Traditional Christmas tunes becomig old

Generally, genres of music are so broad and impossibly diverse that it’s absurd to hate a specific one. While country and rap and metal all have a unique sound, there is a multitude of musical artists that stray from that sound all while remaining within the genre. There will always be someone to experiment with the stereotypical sound of a given genre, and more often than not, they can be not only successful in that genre but have their music remembered and cherished by future generations. This is true for pop, hip hop, rock, country, EDM, alternative rock, metal … everything except for Christmas music.

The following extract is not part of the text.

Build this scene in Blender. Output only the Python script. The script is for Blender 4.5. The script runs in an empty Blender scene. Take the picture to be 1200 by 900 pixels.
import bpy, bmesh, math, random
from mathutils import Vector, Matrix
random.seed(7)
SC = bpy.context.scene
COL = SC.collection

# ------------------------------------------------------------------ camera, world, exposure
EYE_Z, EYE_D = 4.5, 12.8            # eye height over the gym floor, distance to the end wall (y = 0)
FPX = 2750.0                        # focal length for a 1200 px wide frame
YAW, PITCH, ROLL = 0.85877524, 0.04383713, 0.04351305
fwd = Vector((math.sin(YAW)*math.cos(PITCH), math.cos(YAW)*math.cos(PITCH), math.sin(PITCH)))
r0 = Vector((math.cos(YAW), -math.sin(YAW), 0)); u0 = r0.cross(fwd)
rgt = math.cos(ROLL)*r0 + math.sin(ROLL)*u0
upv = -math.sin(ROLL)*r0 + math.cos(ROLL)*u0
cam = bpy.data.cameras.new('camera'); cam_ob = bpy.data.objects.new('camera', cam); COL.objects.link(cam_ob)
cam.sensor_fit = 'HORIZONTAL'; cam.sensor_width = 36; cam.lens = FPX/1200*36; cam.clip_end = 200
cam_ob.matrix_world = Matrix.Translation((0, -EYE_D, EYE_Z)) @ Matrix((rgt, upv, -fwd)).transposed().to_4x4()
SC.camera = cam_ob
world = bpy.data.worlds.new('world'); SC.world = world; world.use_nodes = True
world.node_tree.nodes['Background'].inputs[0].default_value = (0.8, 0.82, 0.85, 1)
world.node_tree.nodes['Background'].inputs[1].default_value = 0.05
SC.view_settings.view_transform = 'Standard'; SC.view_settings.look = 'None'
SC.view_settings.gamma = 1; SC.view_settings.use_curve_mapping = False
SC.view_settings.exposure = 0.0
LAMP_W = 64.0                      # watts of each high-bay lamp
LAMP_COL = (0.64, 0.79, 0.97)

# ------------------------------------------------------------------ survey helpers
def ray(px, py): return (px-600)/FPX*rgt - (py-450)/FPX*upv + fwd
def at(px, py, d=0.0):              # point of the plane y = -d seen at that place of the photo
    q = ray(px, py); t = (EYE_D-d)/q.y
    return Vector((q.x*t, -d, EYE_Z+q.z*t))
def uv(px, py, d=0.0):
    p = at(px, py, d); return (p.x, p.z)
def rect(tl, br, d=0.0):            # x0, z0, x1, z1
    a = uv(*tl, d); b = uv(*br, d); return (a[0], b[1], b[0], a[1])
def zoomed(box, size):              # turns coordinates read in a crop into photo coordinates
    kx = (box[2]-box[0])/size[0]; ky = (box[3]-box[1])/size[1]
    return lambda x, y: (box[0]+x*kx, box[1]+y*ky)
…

Christmas music doesn’t change. It doesn’t evolve, at least not in any lasting or meaningful way. While the country music played on the radio changes on the daily, the Christmas music we hear is the same Christmas music our parents and grandparents heard.

Every year, the same 10 or so songs bury their talons into our collective brain and rip out all ability to think critically about music. When we hear bad pop music, we can identify it and discuss it and mock it, but when it comes to Christmas music, it’s like we’ve all made some secret pact to never talk about how much it sucks.

We can laugh at and criticize lyrics like, “Girls like you love fun; yeah, me too,” (Maroon 5, “Girls Like You”), but when it comes to Christmas music, which is often lyrically brain dead and more repetitive than a GIF, we don’t even notice.

“White Christmas” is the best-selling single of all time, and it has seven lyrics. It repeats “I’m dreaming of a white Christmas” five times and “May all your Christmases be white” more than 10. Those two lyrics alone make up over 50 percent of the song, and neither lyric is particularly well written or interesting.

“Jingle Bells” is silly in the worst of ways. It repeats the word “jingle” five times in the chorus alone. All bells jingle. That’s what they do. It’s their entire purpose. “Jingle Bells” details fun and completely normal activities like having a single horse drag you through the snow and … well, that’s it, really, but everyone has heard it hundreds if not thousands of times, so we’ve just kind of accepted it as a normal thing. Then again, it was composed in 1850 (and originally entitled “One Horse Open Sleigh”), so it’s not exactly the baseline for fun holiday activities.

Maybe that’s my point here. Almost all of the Christmas songs we know and have captor-bonded with are more than 60 years old. With the exception of a few pop renditions of these songs and Mariah Carey’s “All I Want for Christmas is You,” there aren’t any new Christmas songs that have taken their place among “Rudolph the Red-Nosed Reindeer” and “White Christmas.”

If you hear any given Christmas song 20 times a year (and that’s a conservative estimate), by the time you’re 18, you’ve heard that song 360 times. By the time you’re 30, you’ll have heard it 600 times. Personally, if I hear a song more than once an hour on the radio, I consider it to be poisoned by overplay. It’s time for some new holiday music.